[Start]
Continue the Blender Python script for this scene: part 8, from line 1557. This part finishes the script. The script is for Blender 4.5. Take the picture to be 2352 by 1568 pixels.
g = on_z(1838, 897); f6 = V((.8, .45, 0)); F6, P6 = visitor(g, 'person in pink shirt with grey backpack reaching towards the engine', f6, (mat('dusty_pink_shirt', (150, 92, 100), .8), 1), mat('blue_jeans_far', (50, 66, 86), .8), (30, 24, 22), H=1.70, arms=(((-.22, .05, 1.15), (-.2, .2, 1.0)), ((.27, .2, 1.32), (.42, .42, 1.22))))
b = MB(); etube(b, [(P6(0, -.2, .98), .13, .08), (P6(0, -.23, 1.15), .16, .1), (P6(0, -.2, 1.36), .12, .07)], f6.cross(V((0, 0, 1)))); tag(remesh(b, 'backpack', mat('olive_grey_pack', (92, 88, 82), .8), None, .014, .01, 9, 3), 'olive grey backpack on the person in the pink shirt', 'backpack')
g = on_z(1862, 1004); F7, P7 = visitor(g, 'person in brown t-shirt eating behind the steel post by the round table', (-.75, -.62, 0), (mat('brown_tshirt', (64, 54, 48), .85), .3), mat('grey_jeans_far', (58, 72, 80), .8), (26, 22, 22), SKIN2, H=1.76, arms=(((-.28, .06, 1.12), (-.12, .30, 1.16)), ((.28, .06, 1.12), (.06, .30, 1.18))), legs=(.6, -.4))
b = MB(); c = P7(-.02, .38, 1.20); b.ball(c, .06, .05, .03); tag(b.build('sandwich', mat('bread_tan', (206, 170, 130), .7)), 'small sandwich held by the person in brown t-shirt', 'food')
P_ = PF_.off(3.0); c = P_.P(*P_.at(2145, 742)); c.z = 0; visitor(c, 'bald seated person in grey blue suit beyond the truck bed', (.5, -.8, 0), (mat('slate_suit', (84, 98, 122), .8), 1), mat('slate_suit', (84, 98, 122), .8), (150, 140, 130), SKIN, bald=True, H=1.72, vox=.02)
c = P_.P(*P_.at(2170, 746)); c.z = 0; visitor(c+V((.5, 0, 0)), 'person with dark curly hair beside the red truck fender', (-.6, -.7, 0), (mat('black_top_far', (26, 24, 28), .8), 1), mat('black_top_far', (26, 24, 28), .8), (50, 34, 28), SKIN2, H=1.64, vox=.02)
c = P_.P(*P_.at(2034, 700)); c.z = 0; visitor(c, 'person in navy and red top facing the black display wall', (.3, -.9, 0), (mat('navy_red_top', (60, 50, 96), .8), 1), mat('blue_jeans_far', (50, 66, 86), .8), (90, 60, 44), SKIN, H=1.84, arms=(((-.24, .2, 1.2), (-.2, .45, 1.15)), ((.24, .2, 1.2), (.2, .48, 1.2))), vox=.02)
[End]
▶ _WHAT YOU ARE ASKED TO DO_: Print the whole listing again, exactly.

▶ _COMPLETE RESPONSE_:
Continue the Blender Python script for this scene: part 8, from line 1557. This part finishes the script. The script is for Blender 4.5. Take the picture to be 2352 by 1568 pixels.
g = on_z(1838, 897); f6 = V((.8, .45, 0)); F6, P6 = visitor(g, 'person in pink shirt with grey backpack reaching towards the engine', f6, (mat('dusty_pink_shirt', (150, 92, 100), .8), 1), mat('blue_jeans_far', (50, 66, 86), .8), (30, 24, 22), H=1.70, arms=(((-.22, .05, 1.15), (-.2, .2, 1.0)), ((.27, .2, 1.32), (.42, .42, 1.22))))
b = MB(); etube(b, [(P6(0, -.2, .98), .13, .08), (P6(0, -.23, 1.15), .16, .1), (P6(0, -.2, 1.36), .12, .07)], f6.cross(V((0, 0, 1)))); tag(remesh(b, 'backpack', mat('olive_grey_pack', (92, 88, 82), .8), None, .014, .01, 9, 3), 'olive grey backpack on the person in the pink shirt', 'backpack')
g = on_z(1862, 1004); F7, P7 = visitor(g, 'person in brown t-shirt eating behind the steel post by the round table', (-.75, -.62, 0), (mat('brown_tshirt', (64, 54, 48), .85), .3), mat('grey_jeans_far', (58, 72, 80), .8), (26, 22, 22), SKIN2, H=1.76, arms=(((-.28, .06, 1.12), (-.12, .30, 1.16)), ((.28, .06, 1.12), (.06, .30, 1.18))), legs=(.6, -.4))
b = MB(); c = P7(-.02, .38, 1.20); b.ball(c, .06, .05, .03); tag(b.build('sandwich', mat('bread_tan', (206, 170, 130), .7)), 'small sandwich held by the person in brown t-shirt', 'food')
P_ = PF_.off(3.0); c = P_.P(*P_.at(2145, 742)); c.z = 0; visitor(c, 'bald seated person in grey blue suit beyond the truck bed', (.5, -.8, 0), (mat('slate_suit', (84, 98, 122), .8), 1), mat('slate_suit', (84, 98, 122), .8), (150, 140, 130), SKIN, bald=True, H=1.72, vox=.02)
c = P_.P(*P_.at(2170, 746)); c.z = 0; visitor(c+V((.5, 0, 0)), 'person with dark curly hair beside the red truck fender', (-.6, -.7, 0), (mat('black_top_far', (26, 24, 28), .8), 1), mat('black_top_far', (26, 24, 28), .8), (50, 34, 28), SKIN2, H=1.64, vox=.02)
c = P_.P(*P_.at(2034, 700)); c.z = 0; visitor(c, 'person in navy and red top facing the black display wall', (.3, -.9, 0), (mat('navy_red_top', (60, 50, 96), .8), 1), mat('blue_jeans_far', (50, 66, 86), .8), (90, 60, 44), SKIN, H=1.84, arms=(((-.24, .2, 1.2), (-.2, .45, 1.15)), ((.24, .2, 1.2), (.2, .48, 1.2))), vox=.02)